The significant price target increase comes amid sharply higher share prices for Eos Energy over recent weeks, which Stifel attributes to expected manufacturing progress at the company’s Turtle Creek, Pennsylvania facility and growing market enthusiasm for power generation and storage solutions needed for AI data centers. According to InvestingPro data, the company has demonstrated strong operational momentum with revenue growth of 128.49% in the last twelve months.
Stifel does not anticipate any significant revenue upside for the second half of 2025 and expects the upcoming third-quarter earnings results to be a "nonevent" for the company.

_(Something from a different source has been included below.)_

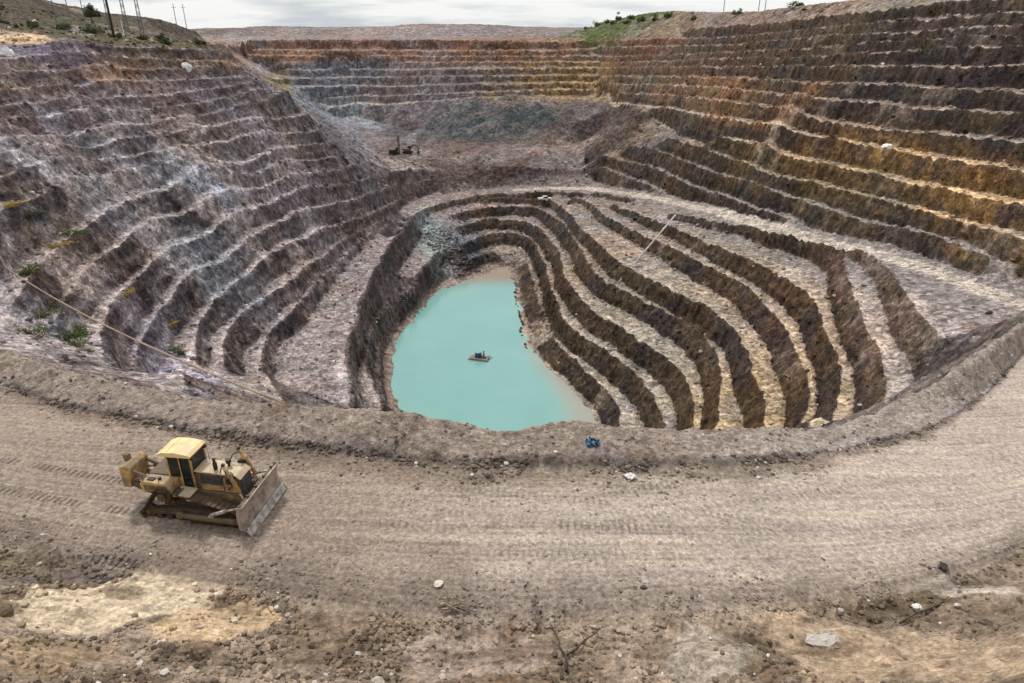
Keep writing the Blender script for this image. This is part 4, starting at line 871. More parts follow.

Despite the modest near-term outlook, the research firm expressed increasing confidence in Eos Energy’s progress and robust growth potential over the next several years.
The new $22 price target is based on 13-14 times Stifel’s 2028 EBITDA forecast for the company, reflecting the firm’s long-term growth expectations for Eos Energy Enterprises.
In other recent news, Eos Energy Enterprises has entered into a multi-year partnership with Unico for the supply of DC-to-DC converters. This agreement, effective from April 2025, will see Unico providing power conversion systems to be integrated with Eos’s Znyth aqueous zinc battery systems over the next five years. Additionally, Eos Energy’s stock price target has been raised to $10 by both Stifel and Guggenheim, with Stifel maintaining a Buy rating following observations at Eos’s Turtle Creek manufacturing facility. Guggenheim’s adjustment was influenced by recent financial results and discussions with Eos’s management. Meanwhile, Jefferies has initiated coverage on Eos Energy with a Hold rating, citing near-term challenges as the company works on scalability. In leadership developments, Eos Energy has appointed John Mahaz as its new Chief Operating Officer. Mahaz brings extensive experience from his previous role at Jabil Inc., where he managed operations across multiple regions.